The demographic detail of who tuned in for this week's A Question of Sport Olympic Special on BBC1 is easy to decipher as we can see a sample of them sitting behind gadabout team captains "Tuffers" and Matt Dawson. Behold this easily pleased throng, dressed in garments bought from the catalogues that fall out of the Sunday supplements and the sales rack of the Edinburgh Woollen Mill and chortling until they nearly follow-through at Tuffers mugging his way through the one-minute round. Whenever I quibble about the dullness of QOS, someone will point out that the tickets to see it being filmed in Manchester have been like gold-dust for 40 years. But I'm from the North, so I know that this claim has limited poke. Some of the most exciting things that happened to me in the North during the 1970s and 1980s included: "Eating a Walls Funny Feet ice-cream" and "Getting a free Pepe key-ring with jeans off the market". How they fill the Question of Sport audience in 2012 now that the North has access to Sky TV, the worldwide web and prescription meds is more of a mystery. I've a theory that they lure audiences into the studio with a sign at Salford Media city that reads: "Free mucky books and yummy sandwiches this way, follow arrows", wait until 25 chumps fall for the ruse and then double-bolt the doors.

To me, A Question of Sport has all the appeal of a long Boxing Day spent with loathsome extended family playing an "orange piece of pie only" Trivial Pursuit game. Even in those circumstances, I might occasionally triumph with my tactic of shouting out the only sports facts I really know: 'GEOFF CAPES? RED RUM? EDDIE THE EAGLE? PETER BEARDSLEY??' (Incidentally, my younger brother regularly comes up trumps on University Challenge by repeatedly shouting Isambard Kingdom Brunel. Every wrong clock etc.) A Question of Sport's typical questions are so ridiculously tough, however, that even experts in the field can't answer them. "Who partnered Zac Purchase to Gold in Beijing?"; "After helping Croatia to the bronze medal in the eights in Sydney, which brothers won the coxless pairs silvers in Athens?"; "Which Olympic heptathlete won two European gold medals between 1990 and 1994?"; "Look at this blurry negative of someone dressed as a beekeeper and tell me who they once played in goal for?"; "All of these athletes share surnames with things you'd find in a café. Go!" Sadly, none of the A Question of Sport Olympic Special's answers were: "Lester Piggott", "National Velvet" or "Eric the Eel" so my enjoyment was somewhat hampered. In fact, just seven minutes in to this week's episode just after Denise Lewis tried to guess "who the mystery man working at the Olympic torch factory was" and just before "Tuffers standing on a pommel horse making the panel decipher his mimes of great sporting stadiums", I had a familiar feeling – that if I was ever behind enemy lines being tortured for national secrets, all my captors would need to do would be to wheel out a telly playing back-to-back QOS. Within two hours I'd be singing like a bloody canary.

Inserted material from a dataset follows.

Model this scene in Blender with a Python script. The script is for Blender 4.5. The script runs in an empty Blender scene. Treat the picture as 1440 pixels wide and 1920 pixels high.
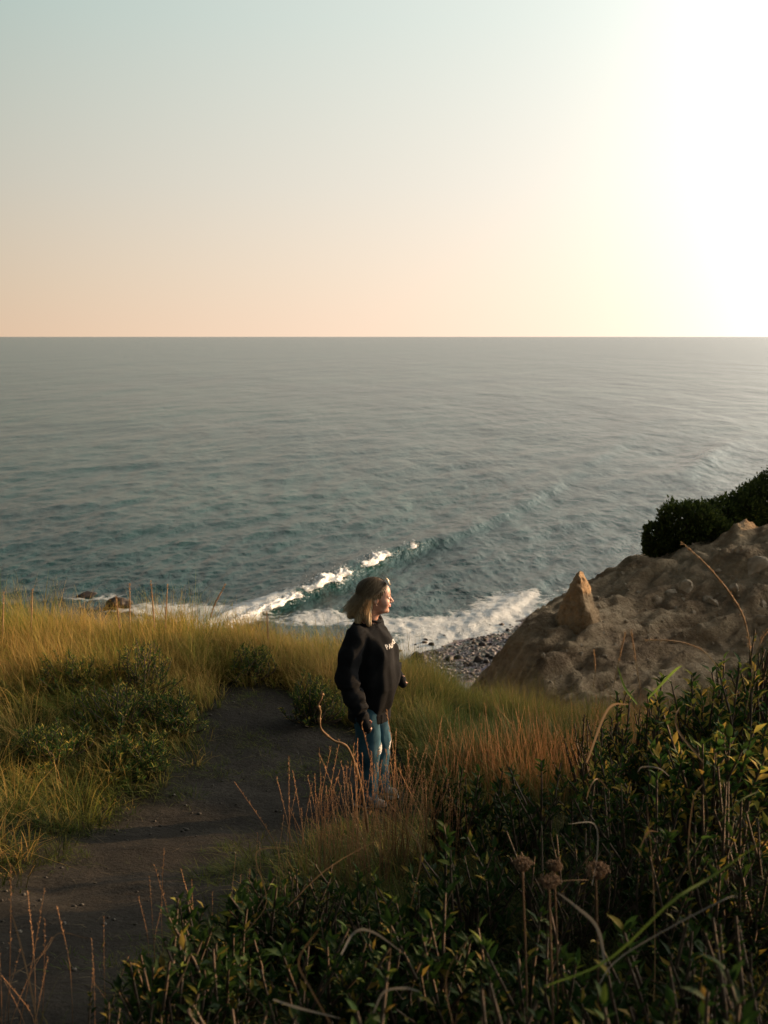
import bpy, math, random
import numpy as np
from mathutils import Vector, Matrix
from mathutils.bvhtree import BVHTree

R = math.radians
SC = bpy.context.scene
COL = SC.collection
rng = np.random.default_rng(7)
random.seed(7)

# ------------------------------------------------------------------ camera
CAMZ = 3.35
PITCH = R(9.9)
FPX = 1884.0
cam_d = bpy.data.cameras.new('camera')
cam = bpy.data.objects.new('camera', cam_d)
COL.objects.link(cam)
cam.location = (0, 0, CAMZ)
cam.rotation_euler = (R(90) - PITCH, 0, 0)
cam_d.sensor_fit = 'VERTICAL'
cam_d.sensor_height = 36
cam_d.lens = 36 * FPX / 1920
cam_d.clip_start = 0.05
cam_d.clip_end = 200000
cam_d.dof.use_dof = True
cam_d.dof.focus_distance = 7.2
cam_d.dof.aperture_fstop = 4.0
SC.camera = cam

SC.view_settings.view_transform = 'Standard'
SC.view_settings.look = 'None'
SC.view_settings.exposure = 0.4
SC.view_settings.gamma = 1.0
SC.view_settings.use_curve_mapping = False

# ------------------------------------------------------------------ sun + sky
SUN_AZ = R(65)      # right of the view direction (+Y)
SUN_EL = R(8.0)
SUN = Vector((math.sin(SUN_AZ) * math.cos(SUN_EL), math.cos(SUN_AZ) * math.cos(SUN_EL), math.sin(SUN_EL)))
sun_d = bpy.data.lights.new('sun', 'SUN')
sun = bpy.data.objects.new('sun', sun_d)
COL.objects.link(sun)
sun.rotation_euler = SUN.to_track_quat('Z', 'Y').to_euler()
sun_d.energy = 5.0
sun_d.angle = R(0.6)
sun_d.color = (1.0, 0.60, 0.28)

world = bpy.data.worlds.new('World')
SC.world = world
world.use_nodes = True
nt = world.node_tree
nt.nodes.clear()
def N(nt, t, **kw):
    n = nt.nodes.new(t)
    for k, v in kw.items():
        setattr(n, k, v)
    return n
def L(nt, a, b):
    nt.links.new(a, b)
def math_node(nt, op, a, b=None, clamp=False):
    n = nt.nodes.new('ShaderNodeMath'); n.operation = op; n.use_clamp = clamp
    for i, v in enumerate((a, b)):
        if v is None: continue
        if isinstance(v, (int, float)): n.inputs[i].default_value = v
        else: nt.links.new(v, n.inputs[i])
    return n.outputs[0]
def ramp(nt, fac, stops, interp='LINEAR'):
    n = nt.nodes.new('ShaderNodeValToRGB'); n.color_ramp.interpolation = interp
    e = n.color_ramp.elements
    while len(e) > 1: e.remove(e[-1])
    e[0].position = stops[0][0]; e[0].color = (*stops[0][1], 1)
    for p, c in stops[1:]:
        x = e.new(p); x.color = (*c, 1)
    if fac is not None: nt.links.new(fac, n.inputs[0])
    return n.outputs[0]

tc = N(nt, 'ShaderNodeTexCoord')
sky = N(nt, 'ShaderNodeTexSky', sky_type='NISHITA', sun_disc=False, sun_elevation=SUN_EL,
        sun_rotation=SUN_AZ, air_density=1.0, dust_density=2.0, ozone_density=1.5)
bg1 = N(nt, 'ShaderNodeBackground'); bg1.inputs[1].default_value = 0.009
L(nt, sky.outputs[0], bg1.inputs[0])
sep = N(nt, 'ShaderNodeSeparateXYZ'); L(nt, tc.outputs['Generated'], sep.inputs[0])
zz = math_node(nt, 'MAXIMUM', sep.outputs[2], 0.0)
base = ramp(nt, zz, [(0.0, (.80, .565, .38)), (.05, (.715, .56, .405)), (.14, (.58, .55, .455)), (.28, (.42, .53, .48)), (.42, (.345, .47, .46)),
                     (.54, (.16, .22, .22)), (.70, (.055, .08, .09)), (1.0, (.022, .036, .046))])
dot = N(nt, 'ShaderNodeVectorMath', operation='DOT_PRODUCT')
L(nt, tc.outputs['Generated'], dot.inputs[0]); dot.inputs[1].default_value = SUN
d = dot.outputs['Value']
mr = N(nt, 'ShaderNodeMapRange', interpolation_type='SMOOTHSTEP'); L(nt, d, mr.inputs[0])
mr.inputs[1].default_value = -0.95; mr.inputs[2].default_value = 0.22
mr.inputs[3].default_value = 0.24; mr.inputs[4].default_value = 1.0
vm = N(nt, 'ShaderNodeVectorMath', operation='SCALE'); L(nt, base, vm.inputs[0]); L(nt, mr.outputs[0], vm.inputs['Scale'])
g0 = math_node(nt, 'MULTIPLY', math_node(nt, 'MAXIMUM', math_node(nt, 'ADD', d, 0.10), 0.0), 1 / 1.10)
hf = N(nt, 'ShaderNodeMapRange', interpolation_type='SMOOTHSTEP'); L(nt, zz, hf.inputs[0])
hf.inputs[1].default_value = .40; hf.inputs[2].default_value = .85; hf.inputs[3].default_value = 1.0; hf.inputs[4].default_value = .25
g = math_node(nt, 'MULTIPLY', math_node(nt, 'POWER', g0, 1.3), hf.outputs[0])
g2 = math_node(nt, 'MULTIPLY', math_node(nt, 'MULTIPLY', math_node(nt, 'POWER', math_node(nt, 'MAXIMUM', d, 0.0), 10.0), 13.0), hf.outputs[0])
glow = N(nt, 'ShaderNodeVectorMath', operation='SCALE'); glow.inputs[0].default_value = (.97, .86, .79); L(nt, g, glow.inputs['Scale'])
aur = N(nt, 'ShaderNodeVectorMath', operation='SCALE'); aur.inputs[0].default_value = (1.0, .93, .80); L(nt, g2, aur.inputs['Scale'])
add0 = N(nt, 'ShaderNodeVectorMath', operation='ADD'); L(nt, vm.outputs[0], add0.inputs[0]); L(nt, aur.outputs[0], add0.inputs[1])
add = N(nt, 'ShaderNodeVectorMath', operation='ADD'); L(nt, add0.outputs[0], add.inputs[0]); L(nt, glow.outputs[0], add.inputs[1])
bg2 = N(nt, 'ShaderNodeBackground'); bg2.inputs[1].default_value = 0.655
L(nt, add.outputs[0], bg2.inputs[0])
ads = N(nt, 'ShaderNodeAddShader'); L(nt, bg1.outputs[0], ads.inputs[0]); L(nt, bg2.outputs[0], ads.inputs[1])
wo = N(nt, 'ShaderNodeOutputWorld'); L(nt, ads.outputs[0], wo.inputs[0])

# ------------------------------------------------------------------ helpers
cP, sP = math.cos(PITCH), math.sin(PITCH)
def ray(u, v):
    x = (u - 720) / FPX; y = -(v - 960) / FPX
    return np.array([x, cP + y * sP, -sP + y * cP])
def P(u, v, y):
    d = ray(u, v); t = y / d[1]
    return np.array([d[0] * t, y, CAMZ + d[2] * t])
def Pz(u, v, z):
    d = ray(u, v); t = (z - CAMZ) / d[2]
    return np.array([d[0] * t, d[1] * t, z])
def to_uv(x, y, z):
    dz = z - CAMZ
    dep = y * cP - dz * sP
    up = y * sP + dz * cP
    return 720 + FPX * x / dep, 960 - FPX * up / dep

_pr = np.random.default_rng(3)
_perm = _pr.permutation(512).astype(np.int64)
_perm = np.concatenate([_perm, _perm, _perm])
_g3 = _pr.normal(size=(512, 3)); _g3 /= np.linalg.norm(_g3, axis=1)[:, None]
def perlin(x, y, z=0.0):
    x, y, z = np.broadcast_arrays(np.asarray(x, float), np.asarray(y, float), np.asarray(z, float))
    xi = np.floor(x).astype(np.int64); yi = np.floor(y).astype(np.int64); zi = np.floor(z).astype(np.int64)
    xf = x - xi; yf = y - yi; zf = z - zi
    f = lambda t: t * t * t * (t * (t * 6 - 15) + 10)
    u, v, w = f(xf), f(yf), f(zf)
    def h(a, b, c):
        i = _perm[(_perm[(_perm[(xi + a) & 511] + yi + b) & 511] + zi + c) & 511]
        g = _g3[i]
        return g[..., 0] * (xf - a) + g[..., 1] * (yf - b) + g[..., 2] * (zf - c)
    l = lambda a, b, t: a + t * (b - a)
    return l(l(l(h(0,0,0), h(1,0,0), u), l(h(0,1,0), h(1,1,0), u), v),
             l(l(h(0,0,1), h(1,0,1), u), l(h(0,1,1), h(1,1,1), u), v), w) * 1.5
def fbm(x, y, z=0.0, oct=4, gain=0.5, lac=2.03):
    s = 0; a = 1; f = 1
    for i in range(oct):
        s = s + a * perlin(x * f + i * 17.3, y * f - i * 9.1, np.asarray(z) * f + i * 3.7)
        a *= gain; f *= lac
    return s
def sstep(a, b, x):
    t = np.clip((x - a) / (b - a), 0, 1)
    return t * t * (3 - 2 * t)
def poly_sd(px, py, poly):
    """distance to open polyline, signed: + on the left of its direction"""
    best = np.full(px.shape, 1e9); sg = np.zeros(px.shape)
    for (ax, ay), (bx, by) in zip(poly[:-1], poly[1:]):
        dx, dy = bx - ax, by - ay
        t = np.clip(((px - ax) * dx + (py - ay) * dy) / (dx * dx + dy * dy), 0, 1)
        qx, qy = px - ax - t * dx, py - ay - t * dy
        dd = np.hypot(qx, qy); s = dx * (py - ay) - dy * (px - ax)
        m = dd < best
        best = np.where(m, dd, best); sg = np.where(m, np.sign(s), sg)
    return best * sg
def in_poly(px, py, poly):
    c = np.zeros(np.shape(px), bool); n = len(poly)
    for i in range(n):
        x1, y1 = poly[i]; x2, y2 = poly[(i + 1) % n]
        m = ((y1 > py) != (y2 > py)) & (px < (x2 - x1) * (py - y1) / (y2 - y1 + 1e-12) + x1)
        c ^= m
    return c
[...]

But, indeed, who cares if I like it? The reason that this winning formula of clunky dirt-cheap graphics, bland non-directional banter between retired sportsmen in Lyle & Scott jerseys and the dire pantomime over-egging of anything remotely funny has remained un-tampered with for decades is because tons of people do like it. A friend said to me that these 30 minutes of television were the only time they heard their old OAP father puffing and wheezing with joy, and due to the unique way the BBC is funded everyone is special and that's the brilliant thing. I'll be making similar sounds at around 10am this morning when the swimming is on, but the reason will be quite different.

Grace's marmalade dropper

Patsy on the Olympic special of Absolutely Fabulous revealing the truth behind body-shaping Spanx, pouring herself into a suit so small it actually cut off blood supply to a kidney.